• WHAT TO DO: All lines from the beginning of the listing through the line with "V3 = Vector" are to be copied word for word; the pictures are not.
>> begin INFORMATION SUPPLIED
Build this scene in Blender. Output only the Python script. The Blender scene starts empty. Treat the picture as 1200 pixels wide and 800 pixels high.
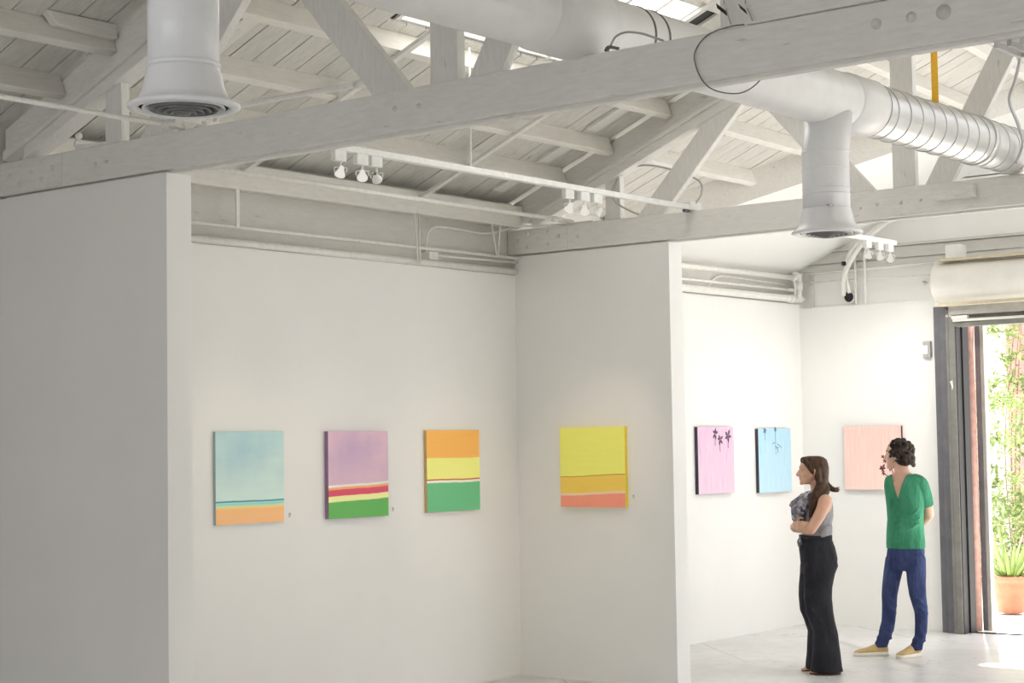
import bpy, bmesh, math, random
from mathutils import Vector, Matrix, Quaternion
random.seed(7)
PI = math.pi
SC = bpy.context.scene
COL = SC.collection
V3 = Vector

# ------------------------------------------------------------------ helpers
ORG = {}          # world origin of every object we make


class MB:
    """collects shapes, then links them as ONE mesh object"""

    def __init__(self):
        self.v, self.f, self.sm = [], [], []

    def add(self, vs, fs, smooth=False):
        n = len(self.v)
        self.v += [V3(p) for p in vs]
        self.f += [[i + n for i in q] for q in fs]
        self.sm += [smooth] * len(fs)
        return self

    def box(self, a, b):
        (x0, y0, z0), (x1, y1, z1) = a, b
        x0, x1 = sorted((x0, x1)); y0, y1 = sorted((y0, y1)); z0, z1 = sorted((z0, z1))
        vs = [(x0, y0, z0), (x1, y0, z0), (x1, y1, z0), (x0, y1, z0), (x0, y0, z1), (x1, y0, z1), (x1, y1, z1), (x0, y1, z1)]
        return self.add(vs, [(0, 3, 2, 1), (4, 5, 6, 7), (0, 1, 5, 4), (1, 2, 6, 5), (2, 3, 7, 6), (3, 0, 4, 7)])

    def bar(self, p, q, w, h, up=(0, 0, 1)):
        """rectangular bar p->q, w across, h along up"""
        p, q, up = V3(p), V3(q), V3(up)
        d = (q - p).normalized()
        s = d.cross(up).normalized()
        u = s.cross(d).normalized()
        vs = []
        for c in (p, q):
            for a, b in ((-1, -1), (1, -1), (1, 1), (-1, 1)):
                vs.append(c + s * a * w / 2 + u * b * h / 2)
        return self.add(vs, [(0, 1, 2, 3), (7, 6, 5, 4), (0, 4, 5, 1), (1, 5, 6, 2), (2, 6, 7, 3), (3, 7, 4, 0)])

    def prism(self, poly, vec):
        """planar polygon (3d points) swept by vec"""
        n = len(poly)
        poly = [V3(p) for p in poly]
        vs = poly + [p + V3(vec) for p in poly]
        fs = [list(range(n - 1, -1, -1)), list(range(n, 2 * n))]
        fs += [(i, (i + 1) % n, n + (i + 1) % n, n + i) for i in range(n)]
        return self.add(vs, fs)

    def tube(self, pts, r, seg=12, cap=True, smooth=True, flat=1.0):
        pts = [V3(p) for p in pts]
        n = len(pts)
        rs = list(r) if hasattr(r, '__len__') else [r] * n
        rings = []
        t0 = (pts[1] - pts[0]).normalized()
        ref = V3((0, 0, 1)) if abs(t0.z) < .9 else V3((1, 0, 0))
        s = t0.cross(ref).normalized()
        vs, fs = [], []
        for i in range(n):
            if i == 0: t = pts[1] - pts[0]
            elif i == n - 1: t = pts[-1] - pts[-2]
            else: t = (pts[i + 1] - pts[i]).normalized() + (pts[i] - pts[i - 1]).normalized()
            t = t.normalized() if t.length > 1e-9 else t0
            s = (s - t * s.dot(t))
            s = s.normalized() if s.length > 1e-6 else t.orthogonal().normalized()
            u = t.cross(s)
            for k in range(seg):
                a = 2 * PI * k / seg
                vs.append(pts[i] + s * math.cos(a) * rs[i] + u * math.sin(a) * rs[i] * flat)
        for i in range(n - 1):
            for k in range(seg):
                k2 = (k + 1) % seg
                fs.append((i * seg + k, i * seg + k2, (i + 1) * seg + k2, (i + 1) * seg + k))
        self.add(vs, fs, smooth)
        if cap:
            b = len(self.v) - len(vs)
            self.f.append([b + k for k in range(seg - 1, -1, -1)]); self.sm.append(False)
            self.f.append([b + (n - 1) * seg + k for k in range(seg)]); self.sm.append(False)
        return self

    def lathe(self, prof, c, axis=(0, 0, 1), seg=32, smooth=True, closed=False):
        c = V3(c)
        ax = V3(axis).normalized()
        s = ax.orthogonal().normalized(); u = ax.cross(s)
        vs, fs = [], []
        n = len(prof)
        for (r, z) in prof:
            for k in range(seg):
                a = 2 * PI * k / seg
                vs.append(c + ax * z + (s * math.cos(a) + u * math.sin(a)) * r)
        for i in range(n if closed else n - 1):
            j = (i + 1) % n
            for k in range(seg):
                k2 = (k + 1) % seg
                fs.append((i * seg + k, i * seg + k2, j * seg + k2, j * seg + k))
        return self.add(vs, fs, smooth)

    def ball(self, c, r, seg=14, rings=9, smooth=True, M=None):
        c = V3(c)
        r = V3(r) if hasattr(r, '__len__') else V3((r, r, r))
        vs = [V3((0, 0, r.z))]
        for i in range(1, rings):
            t = PI * i / rings
            for k in range(seg):
                a = 2 * PI * k / seg
                vs.append(V3((r.x * math.sin(t) * math.cos(a), r.y * math.sin(t) * math.sin(a), r.z * math.cos(t))))
        vs.append(V3((0, 0, -r.z)))
        fs = []
        for k in range(seg):
            fs.append((0, 1 + k, 1 + (k + 1) % seg))
            e = len(vs) - 1; b = 1 + (rings - 2) * seg
            fs.append((e, b + (k + 1) % seg, b + k))
        for i in range(rings - 2):
            for k in range(seg):
                a = 1 + i * seg + k; b = 1 + i * seg + (k + 1) % seg
                fs.append((a, a + seg, b + seg, b))
        if M is not None: vs = [M @ p for p in vs]
        return self.add([p + c for p in vs], fs, smooth)

    def loft(self, rings, smooth=True):
        """rings: equal-length lists of points"""
        m = len(rings[0]); vs = [p for r in rings for p in r]; fs = []
        for i in range(len(rings) - 1):
            for k in range(m):
                k2 = (k + 1) % m
                fs.append((i * m + k, i * m + k2, (i + 1) * m + k2, (i + 1) * m + k))
        fs.append(list(range(m - 1, -1, -1))); fs.append([(len(rings) - 1) * m + k for k in range(m)])
        return self.add(vs, fs, smooth)

    def build(self, name, mat, parent=None, bevel=0, at=None):
        o0 = ORG.get(parent, V3()) if parent is not None else (V3(at) if at is not None else V3())
        me = bpy.data.meshes.new(name)
        me.from_pydata([tuple(p - o0) for p in self.v], [], self.f)
        me.polygons.foreach_set('use_smooth', self.sm)
        bm = bmesh.new(); bm.from_mesh(me)
        bmesh.ops.recalc_face_normals(bm, faces=bm.faces)
        bm.to_mesh(me); bm.free()
        me.materials.append(mat)
        o = bpy.data.objects.new(name, me)
        COL.objects.link(o)
        if parent is not None:
            o.parent = parent; ORG[o] = o0
        else:
            o.location = o0; ORG[o] = o0
        if bevel:
            b = o.modifiers.new('bevel', 'BEVEL'); b.width = bevel; b.segments = 2; b.limit_method = 'ANGLE'
        return o


def tag(o, label=None, cat=None, group=None, kind=None):
    if label: o['label'] = label
    if cat: o['category'] = cat
    if group: o['group'] = group
    if kind: o['kind'] = kind
    return o


def thing(name, loc, label, cat, group=None):
    o = bpy.data.objects.new(name, None)
    o.empty_display_size = .1
    o.location = loc; COL.objects.link(o); ORG[o] = V3(loc)
    return tag(o, label, cat, group)


def struct(mb, name, mat, **k):
    return tag(mb.build(name, mat, **k), kind='structure')


def organic(o, voxel=.008, smooth=5):
    r = o.modifiers.new('skin', 'REMESH'); r.mode = 'VOXEL'; r.voxel_size = voxel; r.use_smooth_shade = True
    if smooth:
        s = o.modifiers.new('soft', 'SMOOTH'); s.factor = .5; s.iterations = smooth
    return o


def bez(pts, n=8):
    """catmull-rom through points"""
    pts = [V3(p) for p in pts]
    P = [pts[0] * 2 - pts[1]] + pts + [pts[-1] * 2 - pts[-2]]
    out = []
    for i in range(1, len(P) - 2):
        for k in range(n):
            t = k / n
            a, b, c, d = P[i - 1], P[i], P[i + 1], P[i + 2]
            out.append(.5 * ((2 * b) + (c - a) * t + (2 * a - 5 * b + 4 * c - d) * t * t + (3 * b - a - 3 * c + d) * t ** 3))
    out.append(pts[-1])
    return out


# ------------------------------------------------------------------ materials
class NT:
    def __init__(self, name):
        self.m = bpy.data.materials.new(name); self.m.use_nodes = True
        self.t = self.m.node_tree; self.t.nodes.clear()
        self.out = self.n('ShaderNodeOutputMaterial')

    def n(self, typ, **kw):
        x = self.t.nodes.new(typ)
        for k, v in kw.items(): setattr(x, k, v)
        return x

    def l(self, a, b): self.t.links.new(a, b)


def mix(nt, fac, a, b, mode='MIX'):
    x = nt.n('ShaderNodeMix', data_type='RGBA', blend_type=mode)
    if hasattr(fac, 'is_linked'): nt.l(fac, x.inputs[0])
    else: x.inputs[0].default_value = fac
    for i, c in ((6, a), (7, b)):
        if hasattr(c, 'is_linked'): nt.l(c, x.inputs[i])
        else: x.inputs[i].default_value = (*c, 1)
    return x.outputs[2]


def coords(nt, kind='Object', scale=(1, 1, 1)):
    tc = nt.n('ShaderNodeTexCoord'); mp = nt.n('ShaderNodeMapping')
    mp.inputs['Scale'].default_value = scale
    nt.l(tc.outputs[kind], mp.inputs['Vector'])
    return mp.outputs[0]


def noise(nt, vec, scale, detail=4, rough=.6, lo=None, hi=None):
    x = nt.n('ShaderNodeTexNoise')
    x.inputs['Scale'].default_value = scale; x.inputs['Detail'].default_value = detail
    x.inputs['Roughness'].default_value = rough
    nt.l(vec, x.inputs['Vector'])
    o = x.outputs[0]
    if lo is not None:
        r = nt.n('ShaderNodeMapRange'); r.inputs[1].default_value = lo; r.inputs[2].default_value = hi
        nt.l(o, r.inputs[0]); o = r.outputs[0]
    return o


def pbsdf(nt, col, rough=.6, metal=0, bump=None, bstr=.2, bdist=.01, spec=.5):
    b = nt.n('ShaderNodeBsdfPrincipled')
    if hasattr(col, 'is_linked'): nt.l(col, b.inputs['Base Color'])
    else: b.inputs['Base Color'].default_value = (*col, 1)
    if hasattr(rough, 'is_linked'): nt.l(rough, b.inputs['Roughness'])
    else: b.inputs['Roughness'].default_value = rough
    b.inputs['Metallic'].default_value = metal
    b.inputs['Specular IOR Level'].default_value = spec
    if bump is not None:
        bp = nt.n('ShaderNodeBump'); bp.inputs['Strength'].default_value = bstr; bp.inputs['Distance'].default_value = bdist
        nt.l(bump, bp.inputs['Height']); nt.l(bp.outputs[0], b.inputs['Normal'])
    nt.l(b.outputs[0], nt.out.inputs[0])
    return b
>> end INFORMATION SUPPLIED
• WRITTEN RESPONSE:
Build this scene in Blender. Output only the Python script. The Blender scene starts empty. Treat the picture as 1200 pixels wide and 800 pixels high.
import bpy, bmesh, math, random
from mathutils import Vector, Matrix, Quaternion
random.seed(7)
PI = math.pi
SC = bpy.context.scene
COL = SC.collection
V3 = Vector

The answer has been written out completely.